>> start

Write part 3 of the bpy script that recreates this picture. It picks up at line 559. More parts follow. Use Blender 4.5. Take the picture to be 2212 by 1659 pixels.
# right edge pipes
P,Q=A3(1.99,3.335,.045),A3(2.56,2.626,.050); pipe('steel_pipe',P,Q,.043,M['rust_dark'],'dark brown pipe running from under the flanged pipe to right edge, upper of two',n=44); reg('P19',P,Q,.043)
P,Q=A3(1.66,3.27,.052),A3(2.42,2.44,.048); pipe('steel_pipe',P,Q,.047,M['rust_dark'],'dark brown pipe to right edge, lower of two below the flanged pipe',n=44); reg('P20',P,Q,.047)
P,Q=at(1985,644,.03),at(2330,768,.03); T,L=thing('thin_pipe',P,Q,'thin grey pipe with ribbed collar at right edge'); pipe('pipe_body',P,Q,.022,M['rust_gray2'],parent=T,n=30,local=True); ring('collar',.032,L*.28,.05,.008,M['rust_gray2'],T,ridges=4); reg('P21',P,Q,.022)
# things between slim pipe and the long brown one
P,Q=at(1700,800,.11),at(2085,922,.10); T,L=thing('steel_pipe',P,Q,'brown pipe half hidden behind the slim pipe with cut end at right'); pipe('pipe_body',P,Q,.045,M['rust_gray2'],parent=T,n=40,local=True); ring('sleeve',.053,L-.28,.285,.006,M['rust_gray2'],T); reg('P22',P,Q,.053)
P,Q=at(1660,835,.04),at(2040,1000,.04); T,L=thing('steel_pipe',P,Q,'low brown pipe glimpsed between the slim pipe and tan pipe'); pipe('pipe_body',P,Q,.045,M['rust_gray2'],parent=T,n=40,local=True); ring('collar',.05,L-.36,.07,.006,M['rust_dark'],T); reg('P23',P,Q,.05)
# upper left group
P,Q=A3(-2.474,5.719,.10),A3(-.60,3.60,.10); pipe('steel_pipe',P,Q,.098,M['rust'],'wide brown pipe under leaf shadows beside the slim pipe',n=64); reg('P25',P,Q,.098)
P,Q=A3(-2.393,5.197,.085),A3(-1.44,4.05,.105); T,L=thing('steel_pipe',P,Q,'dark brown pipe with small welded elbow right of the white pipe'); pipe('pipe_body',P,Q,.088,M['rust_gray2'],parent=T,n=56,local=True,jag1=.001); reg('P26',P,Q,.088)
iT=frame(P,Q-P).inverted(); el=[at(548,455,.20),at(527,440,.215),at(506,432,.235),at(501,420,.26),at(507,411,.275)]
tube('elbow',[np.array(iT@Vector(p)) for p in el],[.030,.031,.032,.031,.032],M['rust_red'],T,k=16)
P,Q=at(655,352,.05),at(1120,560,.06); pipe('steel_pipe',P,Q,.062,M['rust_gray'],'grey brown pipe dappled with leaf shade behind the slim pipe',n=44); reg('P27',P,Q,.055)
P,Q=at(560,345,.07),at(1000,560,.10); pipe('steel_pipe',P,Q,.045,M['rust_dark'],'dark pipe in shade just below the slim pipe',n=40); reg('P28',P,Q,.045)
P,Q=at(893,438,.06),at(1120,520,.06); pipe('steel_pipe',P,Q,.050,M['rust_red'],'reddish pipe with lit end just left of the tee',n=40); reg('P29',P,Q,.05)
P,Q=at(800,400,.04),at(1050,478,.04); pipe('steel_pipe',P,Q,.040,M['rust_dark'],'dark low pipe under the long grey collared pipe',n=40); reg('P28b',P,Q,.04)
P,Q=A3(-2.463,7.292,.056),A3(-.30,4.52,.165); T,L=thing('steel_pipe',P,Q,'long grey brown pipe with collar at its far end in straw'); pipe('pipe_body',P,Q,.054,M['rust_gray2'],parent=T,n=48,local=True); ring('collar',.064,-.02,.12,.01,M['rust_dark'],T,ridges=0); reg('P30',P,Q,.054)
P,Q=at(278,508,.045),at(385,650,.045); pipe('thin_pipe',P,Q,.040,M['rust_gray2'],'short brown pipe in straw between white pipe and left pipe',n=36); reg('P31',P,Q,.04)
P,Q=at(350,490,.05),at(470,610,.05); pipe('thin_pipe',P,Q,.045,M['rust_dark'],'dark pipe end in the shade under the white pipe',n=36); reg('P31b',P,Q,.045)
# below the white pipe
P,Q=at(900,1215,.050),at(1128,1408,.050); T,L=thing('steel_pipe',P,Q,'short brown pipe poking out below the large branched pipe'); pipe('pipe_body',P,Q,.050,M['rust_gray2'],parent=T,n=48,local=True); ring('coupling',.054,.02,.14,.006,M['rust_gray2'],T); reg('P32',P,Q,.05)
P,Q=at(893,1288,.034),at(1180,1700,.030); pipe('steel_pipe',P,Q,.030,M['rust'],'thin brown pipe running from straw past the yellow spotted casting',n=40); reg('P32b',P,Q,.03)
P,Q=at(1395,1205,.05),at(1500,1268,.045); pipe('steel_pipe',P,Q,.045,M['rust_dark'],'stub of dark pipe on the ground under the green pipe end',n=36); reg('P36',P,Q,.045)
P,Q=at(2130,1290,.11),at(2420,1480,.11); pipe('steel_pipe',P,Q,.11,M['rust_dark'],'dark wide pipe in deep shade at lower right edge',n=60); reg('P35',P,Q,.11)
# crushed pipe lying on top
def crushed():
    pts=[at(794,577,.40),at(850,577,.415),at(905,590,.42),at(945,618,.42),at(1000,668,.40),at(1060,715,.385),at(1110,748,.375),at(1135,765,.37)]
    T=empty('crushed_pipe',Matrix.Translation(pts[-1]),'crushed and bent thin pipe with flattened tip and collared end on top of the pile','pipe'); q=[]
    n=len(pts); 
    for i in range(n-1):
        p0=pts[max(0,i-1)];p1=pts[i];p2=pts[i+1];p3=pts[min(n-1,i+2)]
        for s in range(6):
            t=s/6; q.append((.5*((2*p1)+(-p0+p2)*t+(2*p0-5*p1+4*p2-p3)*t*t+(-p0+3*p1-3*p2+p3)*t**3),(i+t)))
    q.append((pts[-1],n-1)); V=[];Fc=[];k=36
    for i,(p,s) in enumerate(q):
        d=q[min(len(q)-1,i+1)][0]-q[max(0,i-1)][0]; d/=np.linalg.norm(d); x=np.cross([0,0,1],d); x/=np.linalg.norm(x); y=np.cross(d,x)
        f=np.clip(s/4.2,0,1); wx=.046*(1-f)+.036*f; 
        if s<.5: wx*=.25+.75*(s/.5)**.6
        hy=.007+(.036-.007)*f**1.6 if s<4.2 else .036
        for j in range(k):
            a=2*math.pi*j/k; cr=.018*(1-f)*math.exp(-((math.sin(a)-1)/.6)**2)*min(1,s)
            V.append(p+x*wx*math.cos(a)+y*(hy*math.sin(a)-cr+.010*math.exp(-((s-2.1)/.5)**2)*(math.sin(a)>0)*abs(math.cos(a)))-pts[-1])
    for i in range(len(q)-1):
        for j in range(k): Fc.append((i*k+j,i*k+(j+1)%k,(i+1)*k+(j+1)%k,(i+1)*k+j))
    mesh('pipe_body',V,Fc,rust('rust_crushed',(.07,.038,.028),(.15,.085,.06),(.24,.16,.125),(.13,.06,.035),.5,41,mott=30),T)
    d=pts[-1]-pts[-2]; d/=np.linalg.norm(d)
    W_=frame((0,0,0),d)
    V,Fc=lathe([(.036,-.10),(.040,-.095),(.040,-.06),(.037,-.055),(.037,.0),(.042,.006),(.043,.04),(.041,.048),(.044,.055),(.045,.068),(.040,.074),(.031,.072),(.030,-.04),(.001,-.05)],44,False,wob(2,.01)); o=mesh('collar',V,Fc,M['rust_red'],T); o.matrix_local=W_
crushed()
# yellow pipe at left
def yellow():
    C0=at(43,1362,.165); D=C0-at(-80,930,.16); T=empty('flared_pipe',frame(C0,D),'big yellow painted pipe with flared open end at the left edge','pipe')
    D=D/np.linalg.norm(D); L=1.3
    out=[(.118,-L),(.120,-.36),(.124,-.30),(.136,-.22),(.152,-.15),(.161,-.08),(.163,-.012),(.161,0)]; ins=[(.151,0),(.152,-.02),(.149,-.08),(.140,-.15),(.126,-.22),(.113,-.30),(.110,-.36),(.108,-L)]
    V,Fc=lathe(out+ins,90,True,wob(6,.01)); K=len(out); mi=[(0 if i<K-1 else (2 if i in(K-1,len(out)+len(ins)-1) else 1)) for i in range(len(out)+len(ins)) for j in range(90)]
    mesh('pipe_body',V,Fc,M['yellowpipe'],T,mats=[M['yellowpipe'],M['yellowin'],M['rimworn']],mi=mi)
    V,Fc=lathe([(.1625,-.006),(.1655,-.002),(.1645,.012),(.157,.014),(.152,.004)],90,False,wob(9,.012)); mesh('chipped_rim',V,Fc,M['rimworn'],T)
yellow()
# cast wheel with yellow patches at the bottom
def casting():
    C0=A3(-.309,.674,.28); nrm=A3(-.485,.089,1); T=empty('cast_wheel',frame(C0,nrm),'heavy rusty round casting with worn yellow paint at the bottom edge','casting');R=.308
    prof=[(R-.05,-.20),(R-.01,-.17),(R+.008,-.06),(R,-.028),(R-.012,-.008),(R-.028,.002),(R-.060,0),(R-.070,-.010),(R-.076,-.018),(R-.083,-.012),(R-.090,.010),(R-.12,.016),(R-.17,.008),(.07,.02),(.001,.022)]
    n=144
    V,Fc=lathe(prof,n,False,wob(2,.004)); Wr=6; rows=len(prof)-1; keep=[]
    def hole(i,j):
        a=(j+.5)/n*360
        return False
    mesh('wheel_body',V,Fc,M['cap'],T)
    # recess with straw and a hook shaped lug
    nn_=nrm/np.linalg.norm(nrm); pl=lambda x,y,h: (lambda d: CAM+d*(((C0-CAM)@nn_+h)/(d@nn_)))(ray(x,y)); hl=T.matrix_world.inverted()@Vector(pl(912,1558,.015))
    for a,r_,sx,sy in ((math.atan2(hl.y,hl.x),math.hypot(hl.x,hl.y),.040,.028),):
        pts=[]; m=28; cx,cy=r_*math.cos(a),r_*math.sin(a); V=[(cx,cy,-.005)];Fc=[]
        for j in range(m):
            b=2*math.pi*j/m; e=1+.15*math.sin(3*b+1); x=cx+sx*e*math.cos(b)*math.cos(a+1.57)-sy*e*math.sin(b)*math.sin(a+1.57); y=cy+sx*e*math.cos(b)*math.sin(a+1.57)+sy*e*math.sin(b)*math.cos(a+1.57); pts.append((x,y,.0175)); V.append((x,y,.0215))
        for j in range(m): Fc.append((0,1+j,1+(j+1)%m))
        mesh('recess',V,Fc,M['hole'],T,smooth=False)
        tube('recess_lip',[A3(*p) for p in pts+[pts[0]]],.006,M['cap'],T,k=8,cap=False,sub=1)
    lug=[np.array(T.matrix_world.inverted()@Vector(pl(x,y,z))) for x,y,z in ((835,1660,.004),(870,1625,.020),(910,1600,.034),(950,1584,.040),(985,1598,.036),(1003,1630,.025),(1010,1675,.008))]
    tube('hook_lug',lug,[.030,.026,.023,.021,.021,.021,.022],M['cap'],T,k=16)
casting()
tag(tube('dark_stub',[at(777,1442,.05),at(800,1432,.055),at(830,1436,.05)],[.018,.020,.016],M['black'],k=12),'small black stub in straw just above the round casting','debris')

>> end

__Instruction__:
Find the lines holding "wide" and list every one.

__The answer__:
P,Q=A3(-2.474,5.719,.10),A3(-.60,3.60,.10); pipe('steel_pipe',P,Q,.098,M['rust'],'wide brown pipe under leaf shadows beside the slim pipe',n=64); reg('P25',P,Q,.098)
P,Q=at(2130,1290,.11),at(2420,1480,.11); pipe('steel_pipe',P,Q,.11,M['rust_dark'],'dark wide pipe in deep shade at lower right edge',n=60); reg('P35',P,Q,.11)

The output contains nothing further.